Yine Yayın Kurulu üyelerinden Saruhan Oluç, Taraf’ta bir yazı yazarak, tarihini net olarak anımsamadığı bir toplantısında geçen tartışmayı şöyle aktardı:

“Her gazete ya da dergide olduğu gibi, o dönemde BirGün Yayın Kurulu içinde de çeşitli tartışmalar, anlaşmazlıklar yaşanıyor, hatta belki de yerleşik ve oturmuş gazetelerden daha fazla çatışmayla yüz yüze kalınıyordu. Bir veya iki yayın kurulu toplantısında, köşe yazarları ile ilgili konuşmalarda Hrant Dink ve Muhsin Kızılkaya’ya, sürekli etnik kimlikler ile ilgili konuları ele almalarından dolayı, gazetede yazı yazdırılmaması önerisi yapıldı. Ancak bir Yayın Kurulu üyesinin bu önerisi, benim de içinde bulunduğum çoğunluk tarafından uygun bulunmayarak kabul görmedi. ... Hem o günkü hem de bugünkü görüşüme göre, bu öneri esas itibariyle bir siyasal anlayıştaki yanlıştan kaynaklanıyordu, yoksa kişilerin etnik aidiyetlerine yönelik bir nefretten değil.”

Hal böyleyken, hala “Hrant BirGün’den Ermeni olduğu için atıldı” türü iddialar ileri sürmek alçaklık değilse nedir?

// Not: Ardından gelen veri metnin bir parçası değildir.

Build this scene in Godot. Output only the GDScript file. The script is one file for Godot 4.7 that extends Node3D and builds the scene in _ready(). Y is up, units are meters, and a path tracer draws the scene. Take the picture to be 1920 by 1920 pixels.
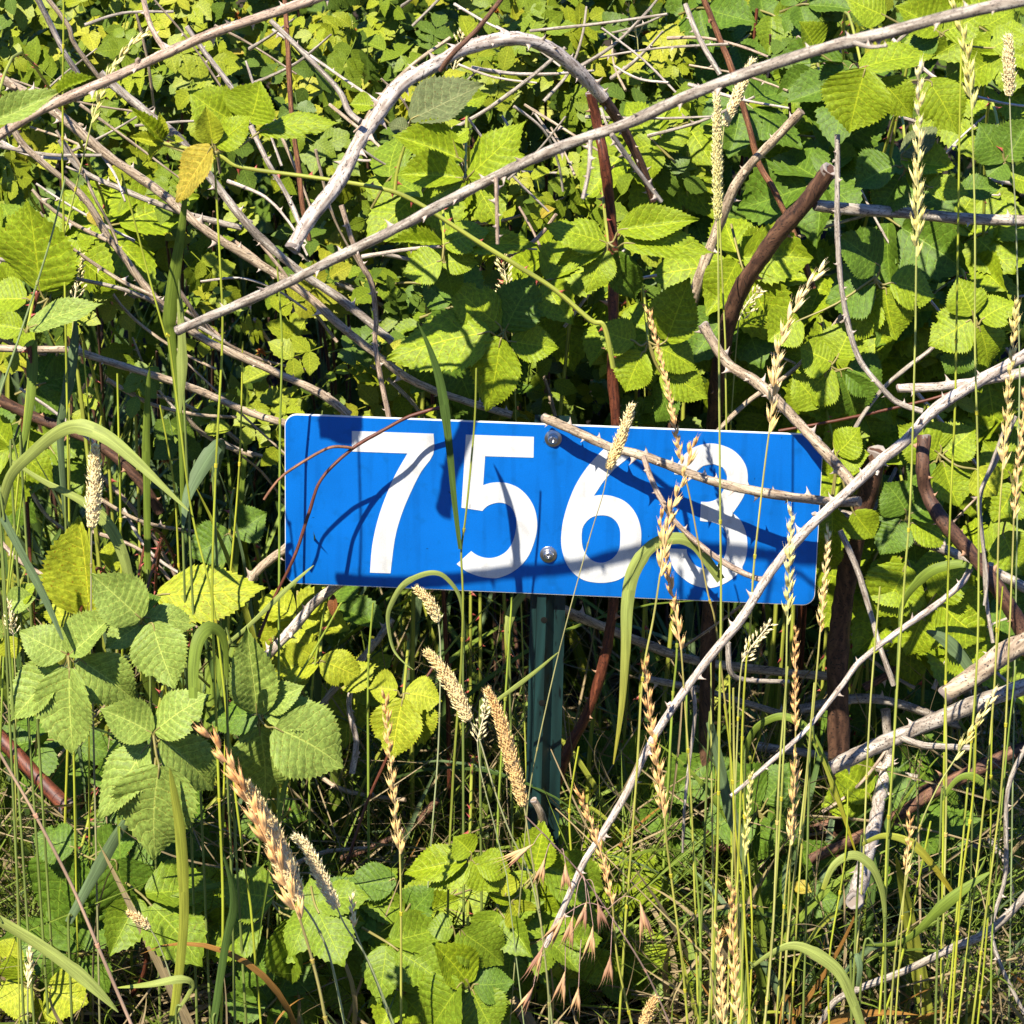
extends Node3D
# A blue house-number sign on a short green steel post, swallowed by a bramble and wild-rose thicket in full sun.

const FOCAL := 5444.5        # focal length in pixels of a 1920 frame, fov 20
const EYE := Vector3(0, 1.2446, 2.3669)
const PITCH := -17.5
var cam_basis: Basis
var to_sun: Vector3
var rng := RandomNumberGenerator.new()
var M := {}
var SH := {}                  # shared meshes
var names := {}

class MB:
	var v := PackedVector3Array()
	var n := PackedVector3Array()
	var t := PackedVector2Array()
	var c := PackedColorArray()
	var i := PackedInt32Array()
	func vert(p: Vector3, nn: Vector3, uv: Vector2, col := Color.WHITE) -> int:
		v.push_back(p); n.push_back(nn); t.push_back(uv); c.push_back(col)
		return v.size() - 1
	func tri(a: int, b: int, d: int) -> void:
		i.push_back(a); i.push_back(b); i.push_back(d)
	func quad(a: int, b: int, d: int, e: int) -> void:
		tri(a, b, d); tri(a, d, e)
	func mesh() -> ArrayMesh:
		for k in range(0, i.size(), 3):      # front faces run clockwise seen from where the normals point
			var f := (v[i[k + 2]] - v[i[k]]).cross(v[i[k + 1]] - v[i[k]])
			if f.dot(n[i[k]] + n[i[k + 1]] + n[i[k + 2]]) < 0.0:
				var h := i[k + 1]
				i[k + 1] = i[k + 2]; i[k + 2] = h
		var arr := []
		arr.resize(Mesh.ARRAY_MAX)
		arr[Mesh.ARRAY_VERTEX] = v; arr[Mesh.ARRAY_NORMAL] = n; arr[Mesh.ARRAY_TEX_UV] = t; arr[Mesh.ARRAY_COLOR] = c; arr[Mesh.ARRAY_INDEX] = i
		var m := ArrayMesh.new()
		m.add_surface_from_arrays(Mesh.PRIMITIVE_TRIANGLES, arr)
		return m
	func append(o: MB, x: Transform3D, col = null) -> void:
		var at := v.size()
		for k in o.v.size():
			v.push_back(x * o.v[k]); n.push_back((x.basis * o.n[k]).normalized()); t.push_back(o.t[k]); c.push_back(o.c[k] if col == null else col)
		for k in o.i: i.push_back(at + k)
	func smooth_normals() -> void:
		for k in n.size(): n[k] = Vector3.ZERO
		for k in range(0, i.size(), 3):
			var f := (v[i[k + 2]] - v[i[k]]).cross(v[i[k + 1]] - v[i[k]])
			for j in 3: n[i[k + j]] += f
		for k in n.size(): n[k] = n[k].normalized() if n[k].length() > 1e-14 else Vector3.UP

# ---------------------------------------------------------------- helpers
func R(a: float, b: float) -> float: return rng.randf_range(a, b)

func ray(px: float, py: float) -> Vector3:
	return cam_basis * Vector3((px - 960.0) / FOCAL, -(py - 960.0) / FOCAL, -1.0)

func P(px: float, py: float, z: float) -> Vector3:      # the point at depth z that lies in that direction
	var d := ray(px, py)
	return EYE + d * ((z - EYE.z) / d.z)

func pxm(p: Vector3) -> float:                          # metres per pixel at a point
	return -(cam_basis.inverse() * (p - EYE)).z / FOCAL

func numbered(s: String) -> String:
	if not names.has(s):
		names[s] = 0
		return s
	names[s] += 1
	return "%s_%03d" % [s, names[s]]

func thing(called: String, label: String, category: String, at := Vector3.ZERO, group := "") -> Node3D:
	var o := Node3D.new()
	o.name = numbered(called)
	add_child(o)
	o.position = at
	o.set_meta("label", label); o.set_meta("category", category)
	if group: o.set_meta("group", group)
	return o

func part(called: String, mesh: Mesh, mat: Material, parent: Node3D, x := Transform3D()) -> MeshInstance3D:
	var o := MeshInstance3D.new()
	o.name = called
	o.mesh = mesh
	o.material_override = mat
	parent.add_child(o, true)
	o.transform = x
	return o

func put(called: String, b: MB, mat: Material, parent: Node3D) -> MeshInstance3D:   # world-space shape under a thing that stands at its own base
	for k in b.v.size(): b.v[k] -= parent.position
	return part(called, b.mesh(), mat, parent)

func setting(called: String, mesh: Mesh, mat: Material, kind: String, label: String, category: String) -> MeshInstance3D:
	var o := part(called, mesh, mat, self)
	o.set_meta("kind", kind)
	if label: o.set_meta("label", label); o.set_meta("category", category)
	return o

func curve(pts: Array, per := 6) -> Array:              # Catmull-Rom through points
	var out := []
	for k in pts.size() - 1:
		var a: Vector3 = pts[maxi(k - 1, 0)]
		var b: Vector3 = pts[k]
		var c: Vector3 = pts[k + 1]
		var d: Vector3 = pts[mini(k + 2, pts.size() - 1)]
		for j in per:
			out.append(b.cubic_interpolate(c, a, d, float(j) / per))
	out.append(pts[-1])
	return out

func px_path(q: Array, z0: float, z1: float, per := 6, jitter := 0.0) -> Array:   # x, y pairs and a depth that runs from z0 to z1
	var pts := []
	var n: int = q.size() / 2
	for k in n:
		var s := float(k) / maxf(n - 1, 1)
		pts.append(P(q[2 * k], q[2 * k + 1], lerpf(z0, z1, s) + R(-jitter, jitter)))
	return curve(pts, per)

func frame_at(path: Array, k: int) -> Vector3:
	return (path[mini(k + 1, path.size() - 1)] - path[maxi(k - 1, 0)]).normalized()

func tube(b: MB, path: Array, r0: float, r1: float, sides := 8, wob := 0.0, cap := true, col := Color.WHITE, col1 = null) -> void:
	var t0 := frame_at(path, 0)
	var u := t0.cross(Vector3(0.31, 0.2, 0.93)).normalized()
	var along := 0.0
	var base := b.v.size()
	var uo := R(0, 1)
	var vo := R(0, 10)
	var n := path.size()
	for k in n:
		var t := frame_at(path, k)
		u = (u - t * u.dot(t)).normalized()
		var w := t.cross(u)
		if k: along += (path[k] - path[k - 1]).length()
		var s := float(k) / (n - 1)
		var r := lerpf(r0, r1, s)
		var cc: Color = col if col1 == null else col.lerp(col1, s)
		for j in sides + 1:
			var a := TAU * j / sides
			var rr := r * (1.0 + wob * (sin(a * 2.0 + along * 160.0 + vo) * 0.5 + sin(along * 430.0 + a + vo) * 0.5 + sin(along * 71.0 + vo) * 0.6))
			var d := u * cos(a) + w * sin(a)
			b.vert(path[k] + d * rr, d, Vector2(float(j) / sides + uo, along * 9.0 + vo), cc)
	for k in n - 1:
		for j in sides:
			var a := base + k * (sides + 1) + j
			b.quad(a, a + 1, a + sides + 2, a + sides + 1)
	if cap:
		for e in 2:
			var k := 0 if e == 0 else n - 1
			var nn := frame_at(path, k) * (-1.0 if e == 0 else 1.0)
			var ctr := b.vert(path[k], nn, Vector2(0.5, 0.5), col)
			for j in sides:
				var a := base + k * (sides + 1) + j
				var p := b.vert(b.v[a], nn, Vector2(0.5, 0.5), col)
				var q := b.vert(b.v[a + 1], nn, Vector2(0.5, 0.5), col)
				if e == 0: b.tri(ctr, q, p)
				else: b.tri(ctr, p, q)

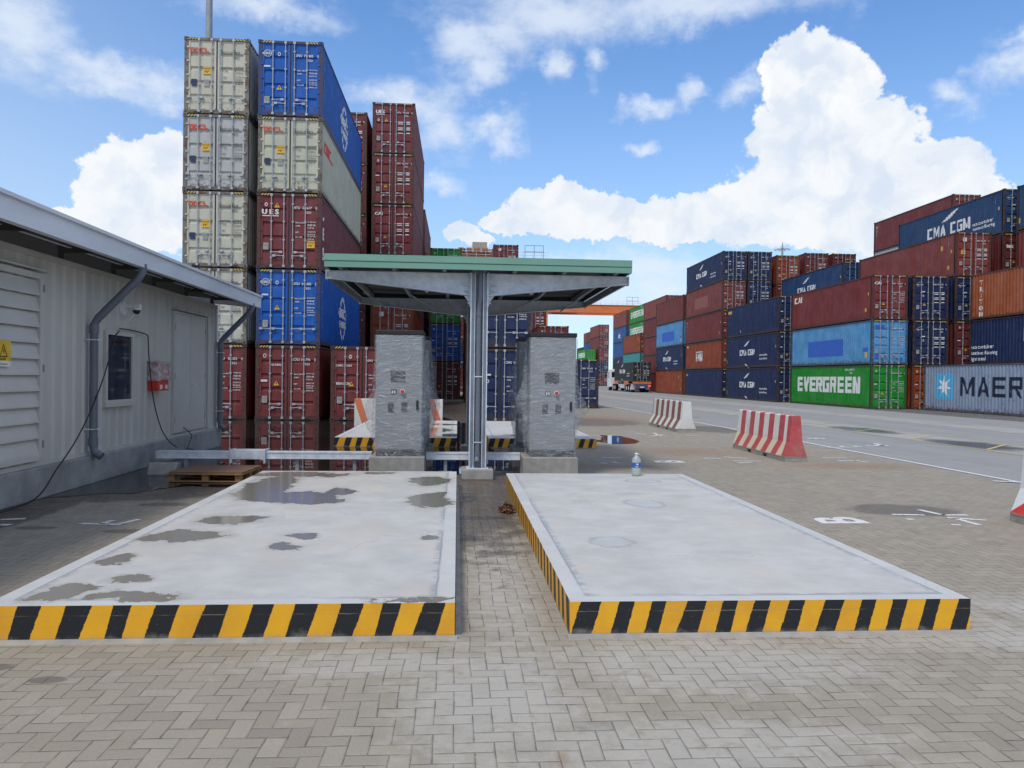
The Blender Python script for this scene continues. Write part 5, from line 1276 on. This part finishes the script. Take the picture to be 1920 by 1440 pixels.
# near crane over the left block, far crane across the road end
a = gy(1022, 488, 128)
zb = gy(940, 486, 124.8).z-2.0
gantry((a.x-9, 128, 0), 14.5, 9.3, zb, 'orange gantry crane showing above the middle of the green roof edge', -3.2)
a = gy(1197, 570, 205); zb = gy(1150, 587, 201.8).z
gantry((a.x-12, 205, 0), 14, 12, zb, 'orange gantry crane spanning the far end of the road', -9.0)

# ---------------------------------------------------------------- truck
TX, TY = rx(1187, 690, 100.5), 100.5
t = empty('container_truck', (TX, TY, 0), 0, 'white cabbed truck with an orange edged trailer driving away along the road', 'truck')
mb = MB()
for s in (-1, 1): mb.box(min(s*.35, s*.50), max(s*.35, s*.50), 0, 13.6, 1.0, 1.38)
for y in (.02, 4, 8, 12.0): mb.box(-1.2, 1.2, y, y+.25, 1.20, 1.42)
mb.build('trailer_chassis', M['galv_dark'], t)
mb = MB(); mb.box(-1.22, 1.22, -.06, .015, 1.12, 1.42); mb.build('rear_beam', M['orange'], t)
mb = MB()
for (a, b_) in ((2.8, 5.4), (9.3, 11.6)): mb.box(-1.24, -1.18, a, b_, 1.02, 1.50); mb.box(1.18, 1.24, a, b_, 1.02, 1.50)
mb.build('side_panel', M['orange'], t)
MB().box(-.75, .75, -.04, .06, .55, 1.11).build('rear_bumper', simple('bumper_blue', (.03, .09, .22), .5), t)
MB().box(-.28, .28, -.06, -.042, .62, .78).build('number_plate', M['white'], t)
for s in (-1, 1):
    MB().box(s*1.0-.15, s*1.0+.15, -.10, -.045, .80, .95).build('tail_light', M['lampred'] if s > 0 else M['red'], t)
    for k, y in enumerate((1.5, 2.8, 4.1)):
        mb = MB(); mb.tube([(s*1.18, y, .52), (s*.72, y, .52)], .52, 20); w_ = mb.build('wheel', M['rubber'], t)
        mb = MB(); mb.tube([(s*1.19, y, .52), (s*1.10, y, .52)], .26, 14); mb.build('rim', M['galv'], w_)
    for y in (11.8, 13.1, 16.4):
        mb = MB(); mb.tube([(s*1.18, y, .52), (s*.75, y, .52)], .52, 20); w_ = mb.build('wheel', M['rubber'], t)
        mb = MB(); mb.tube([(s*1.19, y, .52), (s*1.10, y, .52)], .26, 14); mb.build('rim', M['galv'], w_)
    MB().box(min(s*.70, s*1.24), max(s*.70, s*1.24), .75, 1.0, .35, 1.1).build('mudguard', M['galv'], t)
    mb = MB(); mb.box(s*1.0-.12, s*1.0+.12, 6.2, 8.6, .45, 1.0); mb.build('side_box', M['galv'], t, .05)
mb = MB(); mb.prism([(14.9, .55), (17.6, .55), (17.65, 1.6), (17.35, 2.9), (16.9, 3.15), (15.0, 3.2), (14.9, 3.1)], 0, -1.22, 1.22)
c_b = mb.build('cab', M['white'], t, .05, True)
for s in (-1, 1):
    MB().box(min(s*1.222, s*1.232), max(s*1.222, s*1.232), 16.0, 17.1, 1.9, 2.7).build('side_window', M['glass'], c_b)
    mb = MB(); mb.box(s*1.55-.10, s*1.55+.10, 17.0, 17.1, 1.9, 2.7); mb.tube([(s*1.2, 17.05, 2.7), (s*1.55, 17.05, 2.7)], .03, 6); mb.build('mirror', M['black'], c_b)
MB().box(-1.05, 1.05, 14.885, 14.898, 2.0, 2.8).build('rear_window', M['glass'], c_b)
container(TX, TY+.02, 1.43, 'black', ST, 'cma', 'CMAU 302764 1', 'cma', -1, None, 'black container carried on the back of the truck', None, 1)
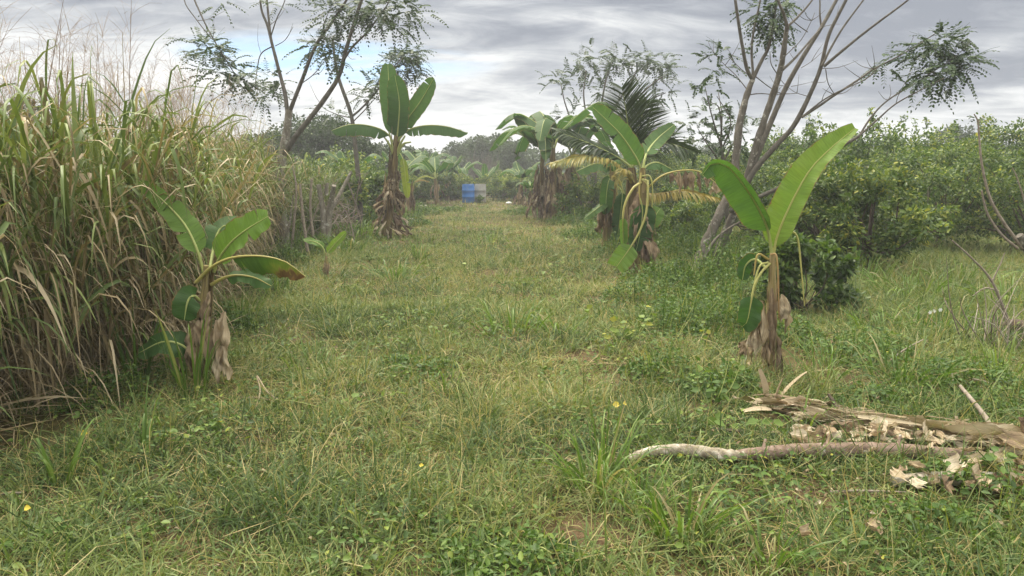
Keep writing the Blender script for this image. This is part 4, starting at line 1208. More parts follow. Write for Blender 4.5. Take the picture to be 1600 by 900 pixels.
# ---- small bushy one just behind it
Yu = Yt + 3.0
t2 = thing('small_tree', 'small sparse tree with thin upright twigs between the palm and the leaning tree', 'tree', GY(1135, Yu))
mb = MB()
limb(mb, [GY(1135, Yu)] + PX([(1136, 330), (1132, 270), (1126, 220)], Yu), .05, .025, 6)
for l in ([(1126, 225), (1112, 180), (1101, 133)], [(1128, 215), (1124, 170), (1110, 160)], [(1130, 230), (1142, 190), (1120, 150)], [(1132, 250), (1150, 215), (1160, 185)], [(1126, 220), (1128, 180), (1122, 142)], [(1130, 260), (1105, 225), (1090, 200)]):
    limb(mb, PX(l, Yu, Yu + RNG.normal(0, .3)), .02, .006, 5)
mb.build('trunk', M['branch'], t2)
mb = MB()
for i, (x, y, rd, n) in enumerate(((1092, 148, .2, 9), (1112, 138, .16, 6), (1075, 190, .3, 18), (1105, 185, .3, 26), (1130, 195, .3, 22), (1155, 190, .28, 18), (1100, 215, .4, 26), (1140, 225, .4, 30), (1170, 215, .35, 24), (1085, 235, .4, 24))):
    sprays(mb, A(x, y, Yu + RNG.normal(0, .3)), rd, int(n * .65), 60 + i, LL=(.18, .32), lf=(.06, .09))
mb.build('foliage', M['glir'], t2)

# ---- left trees rising out of the tall grass
Yl = 15.4
t3 = thing('slender_tree', 'slender grey tree rising from the tall grass left of the lane, branching into long poles', 'tree', GY(448, Yl))
mb = MB()
limb(mb, [GY(448, Yl) - [0, 0, .05]] + PX([(443, 350), (437, 300), (440, 255), (447, 210), (452, 172)], Yl), .105, .07, 10, rough=.12)
mb.build('trunk', M['palebark'], t3)
mb = MB()
joints = []
for l, a_, b_, r0, r1 in [
    ([(450, 185), (446, 150), (439, 122), (426, 72), (418, 40), (408, 12), (405, -40)], 0, .3, .06, .02),
    ([(424, 66), (421, 40), (417, 0), (414, -40)], .2, .5, .034, .02),
    ([(423, 58), (432, 30), (444, 4), (452, -30)], .2, 0, .018, .009),
    ([(452, 175), (460, 155), (473, 122), (493, 72), (518, 36), (543, -3), (560, -40)], 0, -.4, .062, .022),
    ([(441, 245), (456, 222), (474, 198), (501, 163), (528, 122), (540, 80), (552, 40), (566, -4), (575, -40)], 0, -.8, .085, .026),
    ([(538, 92), (552, 72), (574, 50), (592, 26), (607, 4), (616, -20)], -.5, -.2, .032, .012),
    ([(426, 72), (408, 84), (402, 108), (398, 140)], .1, .4, .018, .009),
    ([(430, 72), (446, 62), (458, 42)], .2, .3, .012, .005),
    ([(472, 130), (488, 118), (504, 100), (510, 86)], -.2, .1, .014, .006),
    ([(408, -60), (370, -90), (322, -60), (300, -20), (315, 25), (334, 62), (352, 92), (372, 124)], .3, -1.0, .03, .012),
    ([(300, -30), (288, 0), (308, 32), (332, 62)], -.3, -.8, .016, .01),
    ([(505, 40), (513, 20), (522, 0)], -.2, 0, .012, .005),
]:
    P_ = PX(l, Yl + a_, Yl + b_)
    limb(mb, P_, r0 * .74, r1 * .85, 7)
    joints += P_[1:]
twigs(mb, joints, 40, .5, 9, up=.7, r=.007)
mb.build('branches', M['branch'], t3)
mb = MB()
for (x, y, yo, rad, n, sd_) in ((330, 80, -.8, (.4, .3, .2), 34, 11), (345, 110, -.9, (.42, .3, .22), 46, 12), (372, 130, -1, (.3, .3, .16), 24, 13), (318, 72, -.8, (.3, .3, .16), 18, 14),
                               (515, 20, -.2, (.34, .3, .3), 46, 15), (500, 70, -.2, (.36, .3, .2), 40, 16), (522, 85, -.2, (.22, .3, .2), 24, 17), (590, 20, -.3, (.5, .4, .26), 56, 18), (630, 12, -.3, (.42, .4, .24), 48, 19), (560, 20, -.3, (.36, .3, .22), 28, 20), (615, 42, -.3, (.3, .3, .14), 18, 21), (432, 2, .2, (.3, .3, .1), 10, 22), (348, 2, .2, (.2, .2, .1), 6, 23),
                               (430, 128, .6, (.22, .3, .26), 26, 24), (415, 150, .8, (.3, .3, .2), 20, 25)):
    sprays(mb, A(x, y, Yl + yo), rad, n, sd_, lf=(.062, .085), LL=(.3, .52))
mb.build('foliage', M['glir'], t3)

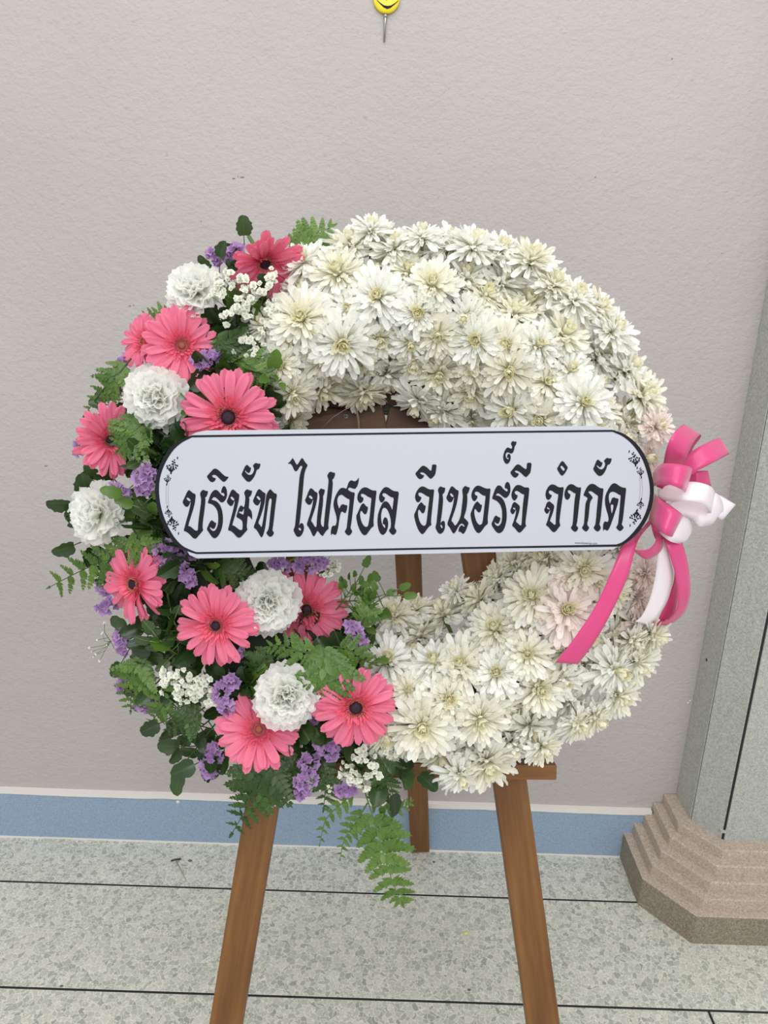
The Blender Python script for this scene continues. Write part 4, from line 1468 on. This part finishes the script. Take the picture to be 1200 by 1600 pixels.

İddia ilk dillendirildiğinde şunu yazmıştım: “Bu söz benim yanımda söylense ve buna anında tepki göstermeseydim kendimi ahlaken düşkün sayardım. Söylendiğine tanık olmayıp birilerinden duysam, Hrant’ın da duymuş olacağını ve o güzel insanın hakkında böyle ırkçı-şoven laf edilen bir yerde duracak kadar belkemiksiz olmadığını anımsardım. Bir dönem içinde olduğum bir yapı hakkında, ben içindeyken olmuş (!) bu denli vahim bir olay karşısında o zaman susup, şimdi kusmayı da hem daha büyük bir ahlaki sorun  hem de Hrant’a saygısızlık sayardım.”

Yani; bunu duyan, duyduğu yerde durmaya devam eden ve ancak başka bir gazeteye geçtiğinde dillendiren insan nasıl bir ahlaki düşünlük içindedir? O duyduğuna göre, Hrant duymamış mıdır? Hrant kendisine böyle laflar edilen yerde yazmaya devam edecek bir adam mıdır?

2008’de kapanmış tartışmayı şimdi TV ekranına taşıyana ise, söyleyecek ucuzlukta hiçbir lafım yok! Genel bir tepki olarak, başlığı tekrar edeyim.